触媒24種×生成物16種(イミン4種×チオール4種)=384サンプルを教師データとして、サポートベクターマシンによる学習モデルを生成した。残りのサンプルを下記の通り3分割してテストデータとし、それぞれの試験を通じてee値(ΔΔG値)の予測精度を評価した。
<I>テストデータ生成物+教師データ触媒:検討済触媒から未検討生成物の選択性を予測する想定(生成物9種×触媒24種=216反応)。
<II>教師データ生成物+テストデータ触媒:検討済生成物から未検討触媒の選択性を予測する想定(生成物16種×触媒19種=304反応)。
<III>テストデータ生成物+テストデータ触媒:未検討反応の性能を予測する想定(生成物9種×触媒19種=171反応)。
いずれも0.15-0.20 kcal/mol程度の平均偏差(MAD)にて、ee値(ΔΔG値)の予測が可能であった。ベスト触媒Aが与えるee値について、実験値と予測値を比較したものが下図になる。概ね±2%eeで良い一致を示しており、これは現行の量子化学計算による最高予測精度と同等か、それ以上の結果となっている。
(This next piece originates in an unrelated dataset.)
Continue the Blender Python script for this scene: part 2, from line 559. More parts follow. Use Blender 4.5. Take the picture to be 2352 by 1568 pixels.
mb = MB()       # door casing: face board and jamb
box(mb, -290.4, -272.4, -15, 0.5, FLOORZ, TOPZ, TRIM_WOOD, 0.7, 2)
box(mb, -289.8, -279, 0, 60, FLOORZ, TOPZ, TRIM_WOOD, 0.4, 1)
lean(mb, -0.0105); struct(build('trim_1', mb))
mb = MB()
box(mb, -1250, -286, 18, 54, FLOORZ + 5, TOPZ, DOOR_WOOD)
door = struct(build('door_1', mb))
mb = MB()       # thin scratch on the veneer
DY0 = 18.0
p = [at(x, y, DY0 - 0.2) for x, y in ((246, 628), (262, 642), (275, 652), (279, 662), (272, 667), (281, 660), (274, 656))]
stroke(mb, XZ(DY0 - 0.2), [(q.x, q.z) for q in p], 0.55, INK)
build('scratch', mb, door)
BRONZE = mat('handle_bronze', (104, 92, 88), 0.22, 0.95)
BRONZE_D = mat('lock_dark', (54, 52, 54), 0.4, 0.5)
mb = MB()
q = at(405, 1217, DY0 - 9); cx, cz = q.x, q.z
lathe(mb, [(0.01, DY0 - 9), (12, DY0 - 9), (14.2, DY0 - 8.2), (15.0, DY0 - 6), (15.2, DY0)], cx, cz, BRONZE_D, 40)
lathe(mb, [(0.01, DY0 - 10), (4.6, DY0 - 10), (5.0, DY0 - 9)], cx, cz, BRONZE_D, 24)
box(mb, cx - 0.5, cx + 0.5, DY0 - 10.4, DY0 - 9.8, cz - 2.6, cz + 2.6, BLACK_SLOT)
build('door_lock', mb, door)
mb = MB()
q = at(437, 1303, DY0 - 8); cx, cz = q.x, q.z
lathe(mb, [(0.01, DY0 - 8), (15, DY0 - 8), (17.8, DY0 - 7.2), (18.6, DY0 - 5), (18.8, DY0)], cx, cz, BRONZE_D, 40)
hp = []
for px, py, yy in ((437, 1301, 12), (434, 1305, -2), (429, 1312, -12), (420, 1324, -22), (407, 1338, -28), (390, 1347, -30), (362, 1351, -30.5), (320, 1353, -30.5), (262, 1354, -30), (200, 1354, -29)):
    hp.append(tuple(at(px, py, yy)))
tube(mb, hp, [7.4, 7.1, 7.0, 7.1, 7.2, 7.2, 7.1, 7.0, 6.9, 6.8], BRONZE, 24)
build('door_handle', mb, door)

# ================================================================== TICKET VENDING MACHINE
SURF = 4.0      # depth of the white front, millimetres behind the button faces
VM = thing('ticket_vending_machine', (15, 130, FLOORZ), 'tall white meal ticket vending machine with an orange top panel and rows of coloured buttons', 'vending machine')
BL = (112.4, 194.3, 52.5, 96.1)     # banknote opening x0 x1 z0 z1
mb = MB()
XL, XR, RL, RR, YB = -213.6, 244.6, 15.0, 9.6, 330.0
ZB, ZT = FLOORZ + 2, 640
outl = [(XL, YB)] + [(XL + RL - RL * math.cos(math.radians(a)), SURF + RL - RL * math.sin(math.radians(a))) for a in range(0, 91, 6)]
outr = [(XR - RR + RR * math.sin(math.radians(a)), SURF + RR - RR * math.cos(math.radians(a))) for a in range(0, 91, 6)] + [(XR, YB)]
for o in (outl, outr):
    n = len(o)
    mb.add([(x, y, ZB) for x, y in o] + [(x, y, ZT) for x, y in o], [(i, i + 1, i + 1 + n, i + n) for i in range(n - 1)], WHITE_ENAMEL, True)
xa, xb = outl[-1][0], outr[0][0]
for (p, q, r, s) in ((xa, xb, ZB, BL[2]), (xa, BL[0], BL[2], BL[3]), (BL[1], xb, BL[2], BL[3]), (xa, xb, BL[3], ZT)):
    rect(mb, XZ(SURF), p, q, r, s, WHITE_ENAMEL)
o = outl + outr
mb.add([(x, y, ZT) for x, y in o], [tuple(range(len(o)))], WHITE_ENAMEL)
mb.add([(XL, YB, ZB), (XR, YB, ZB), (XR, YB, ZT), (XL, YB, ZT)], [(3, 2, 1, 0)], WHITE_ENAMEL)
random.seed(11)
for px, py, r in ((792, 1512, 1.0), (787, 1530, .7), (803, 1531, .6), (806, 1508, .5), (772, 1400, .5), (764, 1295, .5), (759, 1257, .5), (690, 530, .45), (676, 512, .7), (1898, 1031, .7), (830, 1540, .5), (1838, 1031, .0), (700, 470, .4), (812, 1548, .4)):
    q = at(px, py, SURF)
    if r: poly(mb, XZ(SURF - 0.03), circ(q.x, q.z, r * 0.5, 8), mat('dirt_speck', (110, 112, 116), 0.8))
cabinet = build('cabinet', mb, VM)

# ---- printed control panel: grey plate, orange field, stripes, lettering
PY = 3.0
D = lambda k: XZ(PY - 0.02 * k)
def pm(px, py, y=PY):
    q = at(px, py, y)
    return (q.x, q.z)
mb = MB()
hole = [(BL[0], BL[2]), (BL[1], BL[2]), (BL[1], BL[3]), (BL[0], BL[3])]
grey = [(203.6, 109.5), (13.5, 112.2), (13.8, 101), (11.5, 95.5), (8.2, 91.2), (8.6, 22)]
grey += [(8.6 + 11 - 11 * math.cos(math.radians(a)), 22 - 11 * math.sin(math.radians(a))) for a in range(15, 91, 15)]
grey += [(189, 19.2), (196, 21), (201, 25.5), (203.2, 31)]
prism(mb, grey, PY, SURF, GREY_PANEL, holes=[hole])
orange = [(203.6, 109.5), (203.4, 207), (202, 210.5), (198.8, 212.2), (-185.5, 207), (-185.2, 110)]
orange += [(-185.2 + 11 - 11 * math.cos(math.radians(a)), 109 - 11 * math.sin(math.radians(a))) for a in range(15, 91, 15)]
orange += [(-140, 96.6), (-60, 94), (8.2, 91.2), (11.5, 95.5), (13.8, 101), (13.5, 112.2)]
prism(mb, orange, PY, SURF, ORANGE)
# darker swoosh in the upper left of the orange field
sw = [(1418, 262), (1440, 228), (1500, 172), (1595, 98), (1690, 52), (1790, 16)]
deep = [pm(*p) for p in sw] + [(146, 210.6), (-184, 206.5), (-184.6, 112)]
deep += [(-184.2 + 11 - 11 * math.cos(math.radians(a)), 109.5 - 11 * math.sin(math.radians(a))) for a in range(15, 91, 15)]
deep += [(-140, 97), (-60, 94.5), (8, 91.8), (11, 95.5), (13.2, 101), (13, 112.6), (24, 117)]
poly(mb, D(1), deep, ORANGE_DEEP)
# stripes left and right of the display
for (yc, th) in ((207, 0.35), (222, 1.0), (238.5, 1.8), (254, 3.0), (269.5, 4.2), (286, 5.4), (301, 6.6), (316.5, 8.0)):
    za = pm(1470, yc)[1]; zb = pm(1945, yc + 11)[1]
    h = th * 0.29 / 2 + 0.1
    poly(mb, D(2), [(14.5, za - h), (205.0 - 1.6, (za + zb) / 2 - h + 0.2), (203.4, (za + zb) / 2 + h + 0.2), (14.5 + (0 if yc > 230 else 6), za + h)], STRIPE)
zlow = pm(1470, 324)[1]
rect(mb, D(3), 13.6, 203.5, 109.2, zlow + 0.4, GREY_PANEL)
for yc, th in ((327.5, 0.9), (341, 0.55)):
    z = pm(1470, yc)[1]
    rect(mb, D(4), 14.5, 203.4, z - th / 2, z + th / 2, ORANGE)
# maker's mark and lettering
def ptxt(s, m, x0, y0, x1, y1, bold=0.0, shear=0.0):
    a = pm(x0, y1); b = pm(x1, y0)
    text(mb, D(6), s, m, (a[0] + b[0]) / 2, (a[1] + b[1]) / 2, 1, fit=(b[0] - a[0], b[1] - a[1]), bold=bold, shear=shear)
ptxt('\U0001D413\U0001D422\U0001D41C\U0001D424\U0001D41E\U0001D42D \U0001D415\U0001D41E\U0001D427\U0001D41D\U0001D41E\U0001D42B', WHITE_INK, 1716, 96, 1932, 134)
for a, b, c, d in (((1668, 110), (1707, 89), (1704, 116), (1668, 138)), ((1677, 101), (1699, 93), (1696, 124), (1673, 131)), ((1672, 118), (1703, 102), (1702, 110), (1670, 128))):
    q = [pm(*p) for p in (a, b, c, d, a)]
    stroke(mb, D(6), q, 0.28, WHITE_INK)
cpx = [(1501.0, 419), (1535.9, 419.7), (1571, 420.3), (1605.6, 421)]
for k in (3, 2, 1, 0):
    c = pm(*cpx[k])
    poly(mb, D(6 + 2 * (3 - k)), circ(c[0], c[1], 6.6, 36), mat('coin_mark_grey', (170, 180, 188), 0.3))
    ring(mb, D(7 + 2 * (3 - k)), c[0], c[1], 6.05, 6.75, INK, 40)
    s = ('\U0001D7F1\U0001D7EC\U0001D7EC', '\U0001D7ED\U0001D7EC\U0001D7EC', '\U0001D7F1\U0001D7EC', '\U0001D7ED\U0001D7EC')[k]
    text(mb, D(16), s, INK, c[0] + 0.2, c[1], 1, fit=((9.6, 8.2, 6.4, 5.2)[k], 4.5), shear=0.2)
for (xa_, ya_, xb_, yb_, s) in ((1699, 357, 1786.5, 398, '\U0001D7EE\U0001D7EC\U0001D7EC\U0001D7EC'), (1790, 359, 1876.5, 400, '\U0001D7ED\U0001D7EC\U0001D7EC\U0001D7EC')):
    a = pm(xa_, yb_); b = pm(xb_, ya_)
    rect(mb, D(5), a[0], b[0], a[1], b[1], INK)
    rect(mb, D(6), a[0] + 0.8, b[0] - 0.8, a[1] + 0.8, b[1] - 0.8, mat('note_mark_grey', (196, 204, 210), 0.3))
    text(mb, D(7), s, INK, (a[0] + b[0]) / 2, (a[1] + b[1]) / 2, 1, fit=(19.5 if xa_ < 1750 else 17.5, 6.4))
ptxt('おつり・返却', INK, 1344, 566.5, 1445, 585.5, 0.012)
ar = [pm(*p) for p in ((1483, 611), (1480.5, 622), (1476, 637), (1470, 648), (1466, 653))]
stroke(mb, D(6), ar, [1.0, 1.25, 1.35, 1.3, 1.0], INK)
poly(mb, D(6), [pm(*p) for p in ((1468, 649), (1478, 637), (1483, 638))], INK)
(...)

実験データのうち、80%ee以下を示す718サンプルだけを集めて教師データとし、Deep feed-forward neural networkを用いた学習モデルを生成した。80%ee以上を与える残り357サンプルはテストデータとした。
このモデルを用いても、やはり触媒Aがベストな触媒として同定されてくる(ee値はテストデータに共通して含まれる生成物の平均値を示す)。次善として触媒B、Cが同定された。低選択性触媒(例えばD)についても性能予測が良い精度でなされている。